For present purposes, the most significant of these decisions was New York v. Quarles, 467 U.S. 651 (1984), a case involving a rape suspect who was apprehended by the police.  The victim flagged down two police officers immediately after the rape, described the suspect, and told them he had a gun.  The officers located the suspect, and, after a brief chase, arrested and handcuffed him.  After discovering that he had an empty shoulder holster, one of the officers asked him “where’s the gun?”  The suspect then indicated where he had ditched the revolver, which the officer recovered.
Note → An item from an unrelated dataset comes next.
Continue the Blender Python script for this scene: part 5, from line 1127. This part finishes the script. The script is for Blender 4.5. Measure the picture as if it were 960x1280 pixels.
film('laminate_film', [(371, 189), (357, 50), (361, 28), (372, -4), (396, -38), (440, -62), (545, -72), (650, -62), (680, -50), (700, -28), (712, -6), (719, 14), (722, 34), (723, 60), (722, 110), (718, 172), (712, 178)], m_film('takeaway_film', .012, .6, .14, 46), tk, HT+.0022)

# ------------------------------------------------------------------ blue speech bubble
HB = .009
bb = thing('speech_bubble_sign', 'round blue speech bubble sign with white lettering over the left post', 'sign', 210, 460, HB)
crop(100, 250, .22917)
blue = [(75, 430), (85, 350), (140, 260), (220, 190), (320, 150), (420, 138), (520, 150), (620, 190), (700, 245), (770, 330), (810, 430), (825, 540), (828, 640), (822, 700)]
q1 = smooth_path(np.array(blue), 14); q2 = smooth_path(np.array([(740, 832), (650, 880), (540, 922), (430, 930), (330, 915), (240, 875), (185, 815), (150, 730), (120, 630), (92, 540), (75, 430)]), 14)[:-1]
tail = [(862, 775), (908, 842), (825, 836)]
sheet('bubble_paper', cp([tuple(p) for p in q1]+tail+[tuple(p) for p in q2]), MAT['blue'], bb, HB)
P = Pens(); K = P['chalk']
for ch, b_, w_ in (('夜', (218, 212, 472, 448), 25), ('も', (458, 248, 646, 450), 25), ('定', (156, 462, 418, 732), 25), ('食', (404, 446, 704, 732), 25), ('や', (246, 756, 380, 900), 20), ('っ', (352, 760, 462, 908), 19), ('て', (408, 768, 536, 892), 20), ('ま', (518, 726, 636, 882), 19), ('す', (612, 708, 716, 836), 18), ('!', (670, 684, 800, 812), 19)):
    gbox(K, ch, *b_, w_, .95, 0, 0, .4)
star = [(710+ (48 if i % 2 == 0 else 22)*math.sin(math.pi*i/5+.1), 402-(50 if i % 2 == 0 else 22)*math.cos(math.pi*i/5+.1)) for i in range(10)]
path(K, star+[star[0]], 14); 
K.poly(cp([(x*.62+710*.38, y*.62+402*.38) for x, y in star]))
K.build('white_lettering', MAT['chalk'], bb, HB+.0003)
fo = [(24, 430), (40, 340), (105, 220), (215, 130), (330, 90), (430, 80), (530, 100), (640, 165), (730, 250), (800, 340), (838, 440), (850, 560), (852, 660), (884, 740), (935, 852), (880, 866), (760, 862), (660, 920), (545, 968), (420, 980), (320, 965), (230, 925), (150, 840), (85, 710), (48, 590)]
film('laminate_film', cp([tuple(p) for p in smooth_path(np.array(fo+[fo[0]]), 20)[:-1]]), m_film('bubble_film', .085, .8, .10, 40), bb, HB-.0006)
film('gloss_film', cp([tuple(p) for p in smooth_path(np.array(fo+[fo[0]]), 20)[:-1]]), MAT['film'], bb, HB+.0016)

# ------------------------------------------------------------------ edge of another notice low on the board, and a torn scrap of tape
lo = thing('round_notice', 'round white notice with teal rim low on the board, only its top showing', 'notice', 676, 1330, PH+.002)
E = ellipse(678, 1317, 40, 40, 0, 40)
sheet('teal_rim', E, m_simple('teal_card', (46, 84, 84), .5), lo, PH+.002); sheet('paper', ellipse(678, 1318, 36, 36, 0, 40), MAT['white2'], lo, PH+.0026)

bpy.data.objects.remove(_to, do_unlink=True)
Because the suspect was clearly in custody, and had made the incriminating statement regarding the gun before being warned of his rights, the state courts suppressed the statement (and the gun itself) under Miranda.  The Quarles Court, in an opinion written by then-Justice Rehnquist, reversed.  It held that there was a “public safety” exception to Miranda that applied in a “kaleidoscopic situation such as the one confronting the officers.”  In short, it did not believe that the warnings were required in “a situation in which police officers ask questions reasonably prompted by a concern for the public safety.”

Justice Rehnquist’s opinion fairly drips with skepticism regarding the validity of the initial Miranda decision.  Noting that the Miranda dissenters warned that the ruling would have the effect of decreasing the number of suspects who confessed, he rather acerbically notes that the Miranda majority “apparently felt that whatever the cost to society in terms of fewer convictions of guilty suspects, that cost would simply have to be borne in the interest of enlarged protection for the Fifth Amendment privilege”  (emphasis added).  Where public safety was at stake, however, the potential cost of deterring the suspect from responding was “something more than merely the failure to obtain evidence.” Accordingly, the Quarles Court concluded that “the need for answers to questions in a situation posing a threat to the public safety outweighs the need for the prophylactic rule protecting the Fifth Amendment’s privilege against self-incrimination.”

It is impossible to square the holding in Quarles with the notion that Miranda is constitutionally required.  After all, as the Quarles dissenters pointed out, a custodial interrogation does not become any less coercive by virtue of the fact that the public safety is at stake.  If an unwarned interrogation violated the Fifth Amendment, the confession in Quarles would have had to be suppressed, regardless of the public interest in getting the information.  The only logical conclusion from the holding in Quarles was that the admission of unwarned, but voluntary, custodial confessions did not violate the Constitution.

The reasoning of Quarles also suggests that the Miranda rule was essentially derived from balancing the public interest in obtaining criminal convictions against the danger posed by potentially coercive interrogations.  Such a task would seem to be a quintessential legislative endeavor, as the Senate Judiciary Committee had in fact suggested in considering section 3501.  It was only a matter of time before the courts would be asked to consider the validity of the federal statute in light of the new judicial perspective on Miranda.